Monte Carlo simulations of adsorption and separation of binary mixtures of CO2, SO2, and H2S by charged single-walled carbon nanotubes

Abstract

ABSTRACT Grand-canonical Monte Carlo simulations were carried out to investigate the adsorption and separation of the binary mixture of CO2, SO2, and H2S in neutral and charged armchair single-walled carbon nanotubes (SWCNTs) at low pressures and 303 K. SWCNTs with diameter of 2.17, 2.71, and 3.26 nm and intertube distance of 1.0 nm were modeled. Fixed charges of −0.04 e to +0.04 e were placed on each nanotube carbon to investigate the effect of charge. It is found that the behaviors of CO2, SO2, and H2S as a component of the mixture in charged SWCNTs basically obey the same rules as they behave as pure gases.
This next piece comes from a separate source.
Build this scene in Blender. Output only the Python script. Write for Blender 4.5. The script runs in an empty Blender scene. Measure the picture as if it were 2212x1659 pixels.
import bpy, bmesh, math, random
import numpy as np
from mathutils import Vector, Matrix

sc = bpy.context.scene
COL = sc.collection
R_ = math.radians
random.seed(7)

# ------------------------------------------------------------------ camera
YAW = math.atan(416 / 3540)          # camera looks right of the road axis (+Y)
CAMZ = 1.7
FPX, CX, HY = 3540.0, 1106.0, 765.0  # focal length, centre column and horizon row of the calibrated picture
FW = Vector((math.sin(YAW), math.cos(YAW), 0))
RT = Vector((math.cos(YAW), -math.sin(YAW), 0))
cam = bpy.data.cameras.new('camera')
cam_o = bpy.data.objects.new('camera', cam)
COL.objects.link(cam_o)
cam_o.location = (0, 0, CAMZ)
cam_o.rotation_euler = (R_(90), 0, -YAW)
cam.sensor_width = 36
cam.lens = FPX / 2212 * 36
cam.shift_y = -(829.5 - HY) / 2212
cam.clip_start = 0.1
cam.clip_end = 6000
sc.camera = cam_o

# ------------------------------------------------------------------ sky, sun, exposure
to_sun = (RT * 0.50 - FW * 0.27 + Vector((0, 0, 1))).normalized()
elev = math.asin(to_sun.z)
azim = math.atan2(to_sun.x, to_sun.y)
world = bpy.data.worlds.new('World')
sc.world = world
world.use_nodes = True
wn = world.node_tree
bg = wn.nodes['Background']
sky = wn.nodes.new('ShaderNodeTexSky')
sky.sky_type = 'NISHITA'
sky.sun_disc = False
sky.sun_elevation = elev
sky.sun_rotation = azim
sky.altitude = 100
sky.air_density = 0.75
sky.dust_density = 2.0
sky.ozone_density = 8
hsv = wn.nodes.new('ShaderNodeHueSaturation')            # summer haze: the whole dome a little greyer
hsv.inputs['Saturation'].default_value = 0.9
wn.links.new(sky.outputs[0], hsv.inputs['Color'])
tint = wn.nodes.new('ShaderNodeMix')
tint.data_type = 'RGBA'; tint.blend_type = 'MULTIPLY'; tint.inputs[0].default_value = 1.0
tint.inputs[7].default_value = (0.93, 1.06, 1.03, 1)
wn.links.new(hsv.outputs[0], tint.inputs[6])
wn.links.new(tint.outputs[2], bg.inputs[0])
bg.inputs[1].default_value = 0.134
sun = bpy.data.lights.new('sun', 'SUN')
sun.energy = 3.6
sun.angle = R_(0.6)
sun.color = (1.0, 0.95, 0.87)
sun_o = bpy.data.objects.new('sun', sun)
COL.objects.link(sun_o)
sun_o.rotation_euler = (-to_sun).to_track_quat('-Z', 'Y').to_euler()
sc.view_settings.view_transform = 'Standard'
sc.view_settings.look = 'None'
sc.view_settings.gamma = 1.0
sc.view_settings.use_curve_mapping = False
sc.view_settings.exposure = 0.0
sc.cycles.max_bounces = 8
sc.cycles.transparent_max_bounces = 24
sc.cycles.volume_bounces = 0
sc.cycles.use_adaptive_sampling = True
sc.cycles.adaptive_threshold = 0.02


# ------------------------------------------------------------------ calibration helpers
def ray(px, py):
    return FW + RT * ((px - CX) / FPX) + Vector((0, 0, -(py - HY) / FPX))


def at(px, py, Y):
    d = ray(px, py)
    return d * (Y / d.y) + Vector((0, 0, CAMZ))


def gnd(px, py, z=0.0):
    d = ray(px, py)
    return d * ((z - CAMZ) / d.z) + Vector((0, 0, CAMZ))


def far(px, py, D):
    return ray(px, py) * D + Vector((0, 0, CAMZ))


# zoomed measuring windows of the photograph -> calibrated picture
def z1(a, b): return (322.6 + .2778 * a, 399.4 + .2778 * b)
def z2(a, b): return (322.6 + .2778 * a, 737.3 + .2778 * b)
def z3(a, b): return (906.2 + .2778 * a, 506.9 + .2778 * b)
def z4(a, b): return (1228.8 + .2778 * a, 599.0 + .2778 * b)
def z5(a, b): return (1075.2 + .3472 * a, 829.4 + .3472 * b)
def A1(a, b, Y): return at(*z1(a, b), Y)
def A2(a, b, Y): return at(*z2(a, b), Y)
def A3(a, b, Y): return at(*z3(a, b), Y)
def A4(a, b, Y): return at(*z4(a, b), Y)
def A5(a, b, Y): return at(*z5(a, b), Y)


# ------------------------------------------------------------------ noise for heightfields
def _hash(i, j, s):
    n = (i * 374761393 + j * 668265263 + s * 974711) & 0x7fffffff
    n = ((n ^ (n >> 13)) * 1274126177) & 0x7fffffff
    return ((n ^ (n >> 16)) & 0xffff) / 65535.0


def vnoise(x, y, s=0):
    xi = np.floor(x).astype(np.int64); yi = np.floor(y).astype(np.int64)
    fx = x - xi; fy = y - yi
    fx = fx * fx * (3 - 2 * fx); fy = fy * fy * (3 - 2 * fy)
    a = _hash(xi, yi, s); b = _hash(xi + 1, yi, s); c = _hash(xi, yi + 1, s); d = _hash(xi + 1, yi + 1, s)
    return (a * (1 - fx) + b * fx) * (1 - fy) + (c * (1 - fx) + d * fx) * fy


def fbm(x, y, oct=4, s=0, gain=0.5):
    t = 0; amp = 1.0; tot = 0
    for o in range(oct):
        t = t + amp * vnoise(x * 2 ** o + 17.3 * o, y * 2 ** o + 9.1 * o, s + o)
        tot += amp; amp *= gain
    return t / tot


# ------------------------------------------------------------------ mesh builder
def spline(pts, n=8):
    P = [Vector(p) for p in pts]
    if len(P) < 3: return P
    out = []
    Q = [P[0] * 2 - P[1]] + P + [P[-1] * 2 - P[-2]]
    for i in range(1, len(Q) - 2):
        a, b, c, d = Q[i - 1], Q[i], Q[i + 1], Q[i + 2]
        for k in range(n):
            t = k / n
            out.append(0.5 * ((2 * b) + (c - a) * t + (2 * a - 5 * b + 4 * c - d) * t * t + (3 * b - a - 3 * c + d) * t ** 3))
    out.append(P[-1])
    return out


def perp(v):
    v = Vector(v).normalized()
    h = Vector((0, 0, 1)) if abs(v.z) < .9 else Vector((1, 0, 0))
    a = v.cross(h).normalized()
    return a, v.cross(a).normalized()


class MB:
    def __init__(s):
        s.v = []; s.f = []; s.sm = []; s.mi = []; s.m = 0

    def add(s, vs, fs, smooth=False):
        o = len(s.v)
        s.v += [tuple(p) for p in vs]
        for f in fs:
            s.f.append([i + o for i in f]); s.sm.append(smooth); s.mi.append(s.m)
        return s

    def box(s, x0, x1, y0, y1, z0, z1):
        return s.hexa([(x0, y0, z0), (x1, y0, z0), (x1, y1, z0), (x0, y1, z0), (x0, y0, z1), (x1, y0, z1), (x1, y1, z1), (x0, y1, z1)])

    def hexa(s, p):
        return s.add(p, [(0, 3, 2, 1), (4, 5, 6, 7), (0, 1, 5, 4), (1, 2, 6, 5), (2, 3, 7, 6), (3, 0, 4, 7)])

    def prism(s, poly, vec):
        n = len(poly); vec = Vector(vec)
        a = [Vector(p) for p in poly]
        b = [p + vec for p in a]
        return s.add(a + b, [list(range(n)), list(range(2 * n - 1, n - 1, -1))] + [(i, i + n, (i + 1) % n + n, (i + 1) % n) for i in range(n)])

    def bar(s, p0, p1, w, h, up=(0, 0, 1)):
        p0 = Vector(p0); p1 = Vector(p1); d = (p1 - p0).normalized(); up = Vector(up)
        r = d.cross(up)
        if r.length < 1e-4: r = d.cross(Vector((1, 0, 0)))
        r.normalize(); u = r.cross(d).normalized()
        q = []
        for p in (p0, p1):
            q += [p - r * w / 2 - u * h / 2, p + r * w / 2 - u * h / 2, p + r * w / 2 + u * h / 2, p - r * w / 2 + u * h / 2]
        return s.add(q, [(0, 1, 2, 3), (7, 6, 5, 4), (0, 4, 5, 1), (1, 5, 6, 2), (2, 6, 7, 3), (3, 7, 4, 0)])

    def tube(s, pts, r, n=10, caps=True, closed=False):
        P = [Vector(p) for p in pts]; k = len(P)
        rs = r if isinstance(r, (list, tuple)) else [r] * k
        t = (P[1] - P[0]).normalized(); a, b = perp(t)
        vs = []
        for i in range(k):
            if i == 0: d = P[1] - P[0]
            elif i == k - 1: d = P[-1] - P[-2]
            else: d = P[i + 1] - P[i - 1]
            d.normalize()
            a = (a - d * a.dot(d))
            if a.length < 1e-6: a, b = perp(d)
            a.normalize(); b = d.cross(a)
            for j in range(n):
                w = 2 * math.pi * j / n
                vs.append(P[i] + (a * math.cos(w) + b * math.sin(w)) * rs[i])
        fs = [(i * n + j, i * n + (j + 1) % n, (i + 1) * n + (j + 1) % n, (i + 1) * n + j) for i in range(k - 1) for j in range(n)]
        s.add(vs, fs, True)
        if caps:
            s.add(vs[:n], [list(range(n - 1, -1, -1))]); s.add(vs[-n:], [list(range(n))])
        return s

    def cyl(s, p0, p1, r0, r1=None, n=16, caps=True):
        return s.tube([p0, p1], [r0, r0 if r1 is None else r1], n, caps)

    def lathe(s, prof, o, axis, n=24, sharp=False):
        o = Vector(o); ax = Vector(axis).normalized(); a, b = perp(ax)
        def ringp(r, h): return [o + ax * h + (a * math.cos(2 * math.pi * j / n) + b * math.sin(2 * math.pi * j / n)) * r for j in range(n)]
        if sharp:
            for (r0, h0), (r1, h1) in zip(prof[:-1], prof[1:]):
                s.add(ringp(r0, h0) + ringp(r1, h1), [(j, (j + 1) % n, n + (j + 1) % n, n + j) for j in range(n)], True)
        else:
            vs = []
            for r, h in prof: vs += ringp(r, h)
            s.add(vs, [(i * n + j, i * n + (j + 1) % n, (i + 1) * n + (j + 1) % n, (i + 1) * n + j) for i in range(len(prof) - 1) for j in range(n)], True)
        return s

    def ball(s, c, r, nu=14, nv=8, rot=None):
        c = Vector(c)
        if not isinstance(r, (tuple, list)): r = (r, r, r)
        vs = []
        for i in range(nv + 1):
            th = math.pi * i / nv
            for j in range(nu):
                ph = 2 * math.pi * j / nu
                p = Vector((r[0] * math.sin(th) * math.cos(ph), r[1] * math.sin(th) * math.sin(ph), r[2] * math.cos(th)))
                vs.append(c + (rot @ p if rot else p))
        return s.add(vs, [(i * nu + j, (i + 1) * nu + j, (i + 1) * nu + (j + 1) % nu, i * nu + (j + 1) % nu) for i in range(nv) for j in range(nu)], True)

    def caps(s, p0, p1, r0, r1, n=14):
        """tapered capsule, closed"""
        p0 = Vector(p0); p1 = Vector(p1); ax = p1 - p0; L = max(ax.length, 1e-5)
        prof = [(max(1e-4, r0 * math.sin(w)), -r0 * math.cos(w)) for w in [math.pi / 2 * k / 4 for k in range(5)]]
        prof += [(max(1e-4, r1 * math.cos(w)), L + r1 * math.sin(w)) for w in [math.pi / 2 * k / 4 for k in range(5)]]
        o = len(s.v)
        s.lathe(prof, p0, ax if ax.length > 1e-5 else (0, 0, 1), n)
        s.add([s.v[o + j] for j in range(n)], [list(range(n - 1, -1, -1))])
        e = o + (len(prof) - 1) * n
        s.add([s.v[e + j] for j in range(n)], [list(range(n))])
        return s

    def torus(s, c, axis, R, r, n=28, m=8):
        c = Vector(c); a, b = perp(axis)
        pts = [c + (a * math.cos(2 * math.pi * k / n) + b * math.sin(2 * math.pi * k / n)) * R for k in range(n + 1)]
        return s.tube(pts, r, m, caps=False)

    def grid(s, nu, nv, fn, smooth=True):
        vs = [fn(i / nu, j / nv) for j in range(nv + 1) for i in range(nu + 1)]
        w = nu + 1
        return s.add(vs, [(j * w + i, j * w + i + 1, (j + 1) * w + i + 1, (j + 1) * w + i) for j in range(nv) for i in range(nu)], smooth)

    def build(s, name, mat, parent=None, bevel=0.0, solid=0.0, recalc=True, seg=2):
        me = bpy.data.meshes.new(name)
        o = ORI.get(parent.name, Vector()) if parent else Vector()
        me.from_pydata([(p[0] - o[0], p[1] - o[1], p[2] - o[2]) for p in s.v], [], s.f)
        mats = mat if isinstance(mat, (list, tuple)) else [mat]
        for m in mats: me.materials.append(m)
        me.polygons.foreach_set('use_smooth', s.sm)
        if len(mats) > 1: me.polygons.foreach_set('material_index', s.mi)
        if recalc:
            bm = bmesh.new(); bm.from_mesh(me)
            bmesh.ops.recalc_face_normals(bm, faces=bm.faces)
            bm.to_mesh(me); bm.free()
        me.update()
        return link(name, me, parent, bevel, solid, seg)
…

Due to the additional strong Coulomb force between the adsorbate and the charged SWCNTs, the adsorption quantity of the polar molecule (SO2 or H2S) are enhanced remarkably when mixed with CO2, while the adsorption of CO2 is usually suppressed as a result of adsorption competition in a limited space. As for the case of the mixture of SO2 or H2S, either of them can be enhanced or suppressed in the adsorption competition, depending on the sign of SWCNT charge.